Last Updated: Thu Mar 29, 2012 14:35 pm (KSA) 11:35 am (GMT)

Assad’s visit to Baba Amro provokes Syrians

Syrians have reacted with fury to President Bashar al-Assad’s visit to Baba Amro, an area considered the epicenter of the revolution. (Reuters)
Syrians have reacted with fury to President Bashar al-Assad’s visit to Baba Amro, an area considered the epicenter of the revolution. (Reuters)

The Syrian regime has always liked to refer to every visit made by the Syrian president as “historic” but Bashar al-Assad’s visit to the Baba Amro neighborhood in the city of Homs, the epicenter of the revolution, is perhaps the only one that can actually be called as such.

All Syrians, whether loyalists or opposition, realize that this area epitomizes the revolution and his unannounced visit there delivers a message to Syrians, as well as to the entire world, that the regime will use any horse ─ be it the Trojan Horse or the horse of destruction and civil war ─ as long as it gets him where he wants.

Did Assad enjoy watching the blood of his victims mix with the rain? Did he secretly laugh as he instructed his slaves to start rehabilitating the place so that he can start destroying it again as he plays his and his father’s favorite game, the game of death?

His message was clear to both his supporters and his detractors, to both Syria and the world: he will turn all Syria into one big Baba Amro and he will be the one to laugh last.

Many have made comparisons between Assad and Nero, for the former burned down Baba Amro then went to visit it on foot surrounded with a bunch of loyalists, all cheering for him and dancing on the bodies of the dead. He wanted to prove that he is still powerful.

He is not a whole lot different from Nero who, for a whole week, played the fiddle as he enjoyed watching Rome burn in flames. Maybe history will prove that Nero set Rome on fire in order to rebuild it from scratch.

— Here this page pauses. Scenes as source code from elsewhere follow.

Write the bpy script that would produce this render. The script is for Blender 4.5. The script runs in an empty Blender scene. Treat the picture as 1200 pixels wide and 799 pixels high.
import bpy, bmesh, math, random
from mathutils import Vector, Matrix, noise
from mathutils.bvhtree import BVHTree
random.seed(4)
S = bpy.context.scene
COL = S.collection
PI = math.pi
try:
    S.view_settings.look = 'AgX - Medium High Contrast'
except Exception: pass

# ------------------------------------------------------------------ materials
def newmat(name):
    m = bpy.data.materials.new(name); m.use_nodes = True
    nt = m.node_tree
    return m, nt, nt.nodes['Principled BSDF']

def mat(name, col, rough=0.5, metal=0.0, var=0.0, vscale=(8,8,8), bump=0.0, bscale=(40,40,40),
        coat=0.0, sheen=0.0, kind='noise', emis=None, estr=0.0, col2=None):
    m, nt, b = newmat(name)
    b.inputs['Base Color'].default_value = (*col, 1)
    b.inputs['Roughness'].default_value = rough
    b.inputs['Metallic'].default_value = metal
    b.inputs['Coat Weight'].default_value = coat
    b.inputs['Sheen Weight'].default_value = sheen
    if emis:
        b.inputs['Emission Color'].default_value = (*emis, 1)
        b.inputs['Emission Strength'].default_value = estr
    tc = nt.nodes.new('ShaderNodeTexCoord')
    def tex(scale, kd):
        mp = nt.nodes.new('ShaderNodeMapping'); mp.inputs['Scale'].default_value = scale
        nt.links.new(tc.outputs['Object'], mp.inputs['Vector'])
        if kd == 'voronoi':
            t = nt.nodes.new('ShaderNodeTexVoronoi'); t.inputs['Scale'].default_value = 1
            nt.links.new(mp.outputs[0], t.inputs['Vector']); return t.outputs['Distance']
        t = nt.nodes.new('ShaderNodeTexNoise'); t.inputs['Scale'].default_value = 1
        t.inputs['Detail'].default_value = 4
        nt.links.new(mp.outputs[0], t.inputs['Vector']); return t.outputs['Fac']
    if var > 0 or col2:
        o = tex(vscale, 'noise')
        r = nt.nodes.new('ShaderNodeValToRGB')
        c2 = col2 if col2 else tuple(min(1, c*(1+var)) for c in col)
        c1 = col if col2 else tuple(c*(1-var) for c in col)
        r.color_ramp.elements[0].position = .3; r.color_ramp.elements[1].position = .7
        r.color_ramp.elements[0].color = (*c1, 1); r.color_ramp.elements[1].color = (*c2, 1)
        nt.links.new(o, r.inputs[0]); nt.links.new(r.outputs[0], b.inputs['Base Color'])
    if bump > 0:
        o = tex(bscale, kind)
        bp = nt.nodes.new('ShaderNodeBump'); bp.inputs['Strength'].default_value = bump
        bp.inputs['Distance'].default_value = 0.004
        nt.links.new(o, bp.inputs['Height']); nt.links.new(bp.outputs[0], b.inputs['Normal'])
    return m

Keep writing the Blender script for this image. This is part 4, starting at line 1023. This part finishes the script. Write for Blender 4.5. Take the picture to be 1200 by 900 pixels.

Whoever has followed Assad’s visit to Baba Amro will be hard pressed to find an excuse or any sort of justification for such an action.

Assad was stammering while he was in Baba Amro, possibly because he was aware that this neighborhood is the stronghold of the Free Syrian Army, his arch enemy. Many wondered if Assad would have the same feeling if he was ever to visit the occupied Golan Heights.

He tried to give some propaganda-like instruction to the governor of Homs, who was trying hard to hide his fear. Even the fact that he was a former general in the army did not make him any more courageous.

During Assad’s tour, destruction was conspicuous, for it looked like a deserted place with no trace of human life. This, however, did not stop the faltering governor from announcing that 90 percent of the infrastructure is completed. This did not also stop the president from stressing how important it is to start the reconstruction process. None of them looked those who escaped their tyranny in the eye and therefore none of them realized the grave mistakes he is committing.

Like the dead come back to check on the loved ones they left behind, the murderer likes to be reassured of his ability to carry out a brutal massacre. Assad walked on the ground that houses the bodies of more than 1,000 victims and suppressed this laugh of his that Syrians have always made fun of.

It seems that he was not satisfied with the fact that Baba Amro was bombed for 26 consecutive days and that 1,800 Syrians were injured.

Baba Amro never screamed when it was targeted with rockets, helicopters, and machine guns nor did it complain when it received a missile every two minutes. Baba Amro stayed strong, kept its promise to its people and its Free Army, and received death with its head raised up high. Yet, yesterday it did scream when it saw Assad coming in. “Do not make an example of me twice,” it seemed to have said.

Those who followed the visit could not stop their tears and could not overlook that feeling of humiliation mixed with staunch hatred for this man who walked on the blood of innocent people.

Close to Baba Amro, in the neighborhood of Bustan al-Dawar, stood the Um al-Zennar Church before Assad forces bombed it and left its ruins to bear witness to his brutality. The “zennar” (belt) of Virgin Mary, after which the church is called, was not able to protect the country’s oldest and most famous church and the residents of Baba Amro realized that even that belt must have shuddered at the brutality it had witnessed and had to close its tearful eyes that had already seen much more than they could take.